Retro Hugos: “Huddling Place” by Clifford D. Simak

I honestly haven’t been ignoring these Retro Hugo posts.  I’ve just been swamped. Trying to coordinate labs for four different courses plus teach a lecture, all in online format, is a bit time consuming. I’ve been making videos of myself lecturing to empty rooms or collecting data for labs and posting the videos to YouTube. (No, I won’t provide links.) I read this story over a week ago. I’ve just been too brain dead to get it written. Since Worldcon is in two weeks, I doubt I’ll get all of the nominees read. But I’m going to give it the ol’ college try.

“Huddling Place” is the second story that made up the mosaic novel City. It was first published in the July 1944 issue of Astounding. It is currently available in City or No Life of Their Own.

The tale concerns Jerome A. Webster, now the patriarch of the Webster family following the death of his father.
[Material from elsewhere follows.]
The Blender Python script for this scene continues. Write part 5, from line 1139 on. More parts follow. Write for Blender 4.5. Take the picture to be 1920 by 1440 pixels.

There’s not much of a family left. Just he and his son. A once proud and successful line is dying, with only their faithful robot servants to remember their achievements within a few more years.

Jerome has noticed something. Agoraphobia or something very much like it is starting to spread among mankind. It seems to hit people around middle age, a desire to stay home and not venture out.

Jerome is a doctor who wrote a groundbreaking book on Martian brain physiology. The Martians have made an exact science out of philosophy. A Martian friend of Jerome has made a major breakthrough in philosophy, something that will change the history of both Mars and Earth. Only the Martian has been injured before he can share the details of his breakthrough and needs Jerome’s help. Jerome has to return to Mars.

Jerome argues against it, and against all the powerful people who contact him. He reluctantly agrees to try.

Clifford D. Simak

Sometimes a faithful robot servant can be a little too faithful…

This was a dark and depressing story, told as only Simak can tell it. I liked it a lot in spite of the overall depressing tone.

There is one more story left on the final ballot for short story, and that’s “Desertion”, another story that went into City.  It’s not the next story in the series, though.  That would be “Census”. I’m going to read it first, and once I’m done with the Retro Hugos reread the remaining stories in City.